INFORMATION SUPPLIED.
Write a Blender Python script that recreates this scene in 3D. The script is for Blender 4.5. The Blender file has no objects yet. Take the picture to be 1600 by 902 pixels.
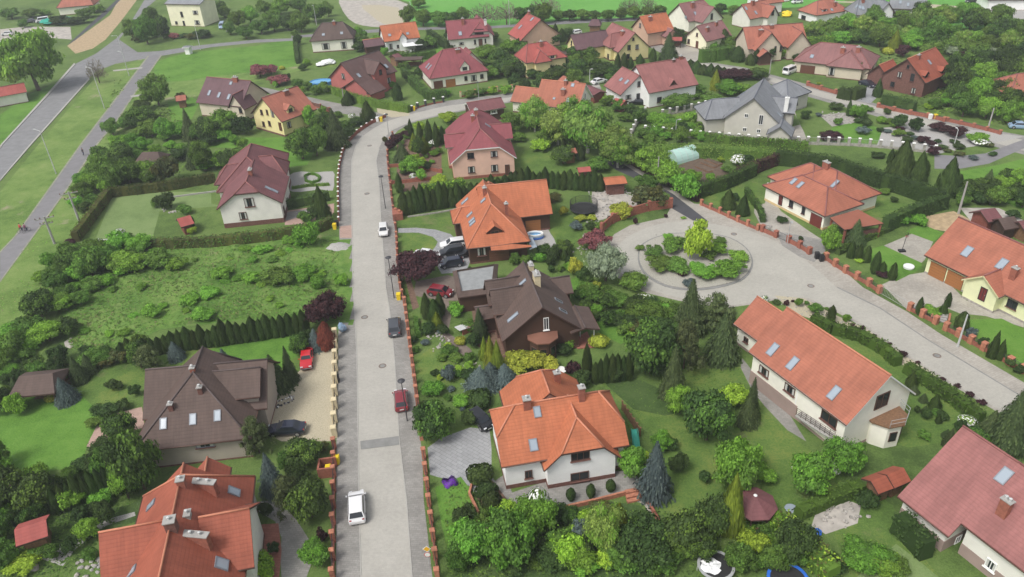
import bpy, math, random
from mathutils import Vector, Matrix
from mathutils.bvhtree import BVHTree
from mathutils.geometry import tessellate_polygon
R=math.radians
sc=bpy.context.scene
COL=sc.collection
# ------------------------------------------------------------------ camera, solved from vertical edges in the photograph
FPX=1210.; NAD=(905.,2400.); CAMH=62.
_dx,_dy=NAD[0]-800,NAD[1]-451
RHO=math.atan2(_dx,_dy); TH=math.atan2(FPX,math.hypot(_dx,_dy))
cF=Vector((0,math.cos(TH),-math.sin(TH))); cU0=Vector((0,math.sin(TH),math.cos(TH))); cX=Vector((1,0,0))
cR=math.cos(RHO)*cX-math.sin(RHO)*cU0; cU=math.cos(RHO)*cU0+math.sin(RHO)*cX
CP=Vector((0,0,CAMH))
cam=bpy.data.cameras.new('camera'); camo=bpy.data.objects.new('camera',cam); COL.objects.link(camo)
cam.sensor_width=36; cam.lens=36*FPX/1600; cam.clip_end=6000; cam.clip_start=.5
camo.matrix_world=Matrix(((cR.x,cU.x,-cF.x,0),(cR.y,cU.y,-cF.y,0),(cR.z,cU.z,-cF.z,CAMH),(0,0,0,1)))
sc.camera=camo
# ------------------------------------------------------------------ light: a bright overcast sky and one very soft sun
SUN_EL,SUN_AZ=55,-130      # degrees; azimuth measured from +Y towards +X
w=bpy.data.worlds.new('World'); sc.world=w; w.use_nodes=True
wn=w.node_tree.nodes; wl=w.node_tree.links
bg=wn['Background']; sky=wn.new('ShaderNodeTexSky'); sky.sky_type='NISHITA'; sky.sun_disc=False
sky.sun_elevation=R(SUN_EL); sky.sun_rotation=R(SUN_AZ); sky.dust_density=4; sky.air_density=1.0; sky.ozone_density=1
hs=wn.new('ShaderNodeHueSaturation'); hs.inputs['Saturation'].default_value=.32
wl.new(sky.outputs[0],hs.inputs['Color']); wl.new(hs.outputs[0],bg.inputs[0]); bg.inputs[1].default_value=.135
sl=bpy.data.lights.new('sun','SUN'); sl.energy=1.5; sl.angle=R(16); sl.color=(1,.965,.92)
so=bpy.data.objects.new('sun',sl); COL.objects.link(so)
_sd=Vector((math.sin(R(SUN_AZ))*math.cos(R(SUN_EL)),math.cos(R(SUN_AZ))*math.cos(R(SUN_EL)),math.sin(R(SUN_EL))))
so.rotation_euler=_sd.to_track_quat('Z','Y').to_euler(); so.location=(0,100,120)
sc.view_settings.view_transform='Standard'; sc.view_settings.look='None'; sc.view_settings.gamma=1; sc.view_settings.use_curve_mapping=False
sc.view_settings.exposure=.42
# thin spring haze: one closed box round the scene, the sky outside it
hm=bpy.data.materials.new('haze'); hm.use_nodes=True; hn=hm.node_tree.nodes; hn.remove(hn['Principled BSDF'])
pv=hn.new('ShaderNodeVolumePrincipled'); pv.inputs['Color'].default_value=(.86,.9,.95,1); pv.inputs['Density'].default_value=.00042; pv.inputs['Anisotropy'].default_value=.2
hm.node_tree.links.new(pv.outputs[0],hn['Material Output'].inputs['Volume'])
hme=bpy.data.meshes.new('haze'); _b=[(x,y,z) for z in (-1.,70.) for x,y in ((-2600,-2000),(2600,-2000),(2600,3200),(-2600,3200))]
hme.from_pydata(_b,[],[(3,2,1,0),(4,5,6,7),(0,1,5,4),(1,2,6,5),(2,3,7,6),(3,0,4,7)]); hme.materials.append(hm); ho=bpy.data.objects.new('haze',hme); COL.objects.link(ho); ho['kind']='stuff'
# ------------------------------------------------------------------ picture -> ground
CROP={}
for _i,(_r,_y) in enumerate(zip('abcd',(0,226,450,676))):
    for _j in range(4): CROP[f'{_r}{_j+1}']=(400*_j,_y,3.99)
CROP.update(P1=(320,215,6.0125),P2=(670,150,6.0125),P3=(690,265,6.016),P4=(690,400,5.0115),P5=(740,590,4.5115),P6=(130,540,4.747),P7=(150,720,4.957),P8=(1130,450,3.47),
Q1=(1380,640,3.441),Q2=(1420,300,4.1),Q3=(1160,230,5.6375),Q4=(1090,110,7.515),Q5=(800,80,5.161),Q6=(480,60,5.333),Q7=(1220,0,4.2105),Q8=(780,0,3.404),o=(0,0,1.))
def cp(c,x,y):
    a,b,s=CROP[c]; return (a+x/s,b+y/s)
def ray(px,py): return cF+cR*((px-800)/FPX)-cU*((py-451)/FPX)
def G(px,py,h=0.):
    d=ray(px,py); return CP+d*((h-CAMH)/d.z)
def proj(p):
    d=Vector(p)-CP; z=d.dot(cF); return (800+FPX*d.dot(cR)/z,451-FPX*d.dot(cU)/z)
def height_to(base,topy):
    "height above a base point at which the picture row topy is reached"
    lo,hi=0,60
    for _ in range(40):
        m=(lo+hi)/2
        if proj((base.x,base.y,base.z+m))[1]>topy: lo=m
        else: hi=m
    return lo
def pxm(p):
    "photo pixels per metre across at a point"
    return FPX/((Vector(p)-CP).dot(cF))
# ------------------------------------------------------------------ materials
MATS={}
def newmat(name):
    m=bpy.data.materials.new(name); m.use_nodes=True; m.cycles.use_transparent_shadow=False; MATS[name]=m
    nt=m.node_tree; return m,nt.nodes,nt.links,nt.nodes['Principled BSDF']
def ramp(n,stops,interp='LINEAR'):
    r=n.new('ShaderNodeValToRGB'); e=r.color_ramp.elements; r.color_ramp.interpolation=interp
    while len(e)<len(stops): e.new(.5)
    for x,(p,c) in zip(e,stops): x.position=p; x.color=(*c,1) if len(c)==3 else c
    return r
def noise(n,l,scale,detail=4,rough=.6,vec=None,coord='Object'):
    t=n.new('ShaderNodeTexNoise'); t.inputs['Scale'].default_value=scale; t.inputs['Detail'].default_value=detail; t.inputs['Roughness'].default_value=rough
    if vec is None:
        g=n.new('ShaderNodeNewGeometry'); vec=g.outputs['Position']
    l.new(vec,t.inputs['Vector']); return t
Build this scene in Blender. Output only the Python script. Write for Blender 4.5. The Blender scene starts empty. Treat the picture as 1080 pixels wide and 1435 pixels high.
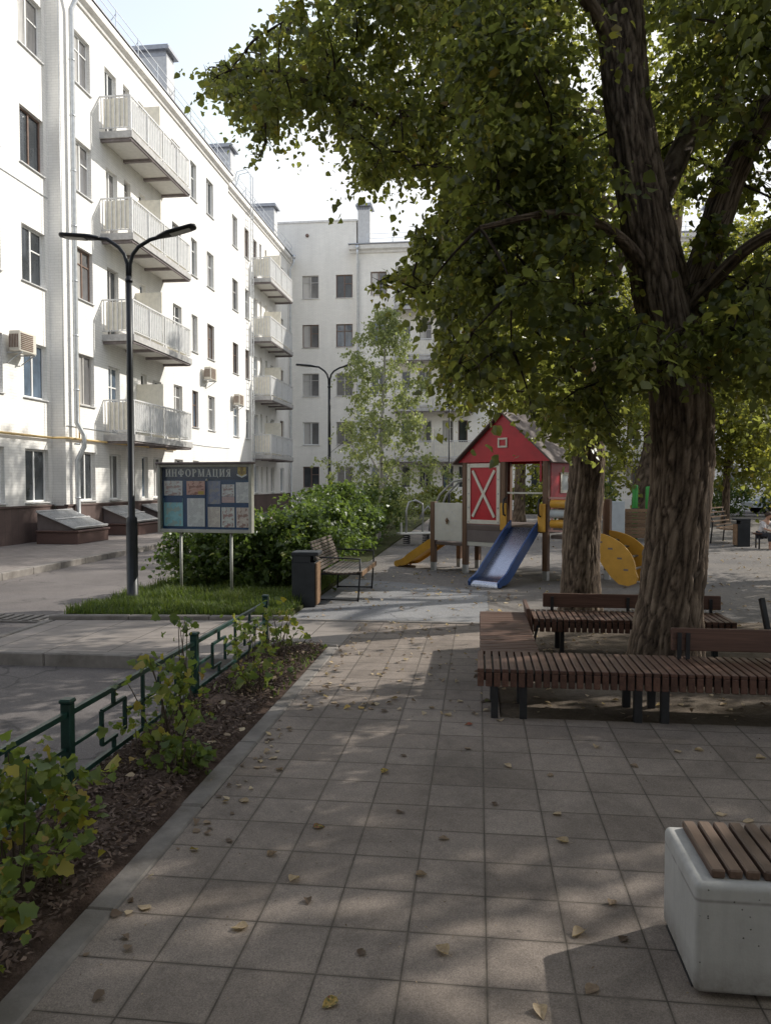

EXERCISE.
Check each line of the entries above, and show every one holding the word "Python".

FINISHED EXERCISE.
Write a Blender Python script that recreates this scene in 3D. The script is for Blender 4.5. The Blender file has no objects yet. Take the picture to be 1600 by 902 pixels.
Build this scene in Blender. Output only the Python script. Write for Blender 4.5. The Blender scene starts empty. Treat the picture as 1080 pixels wide and 1435 pixels high.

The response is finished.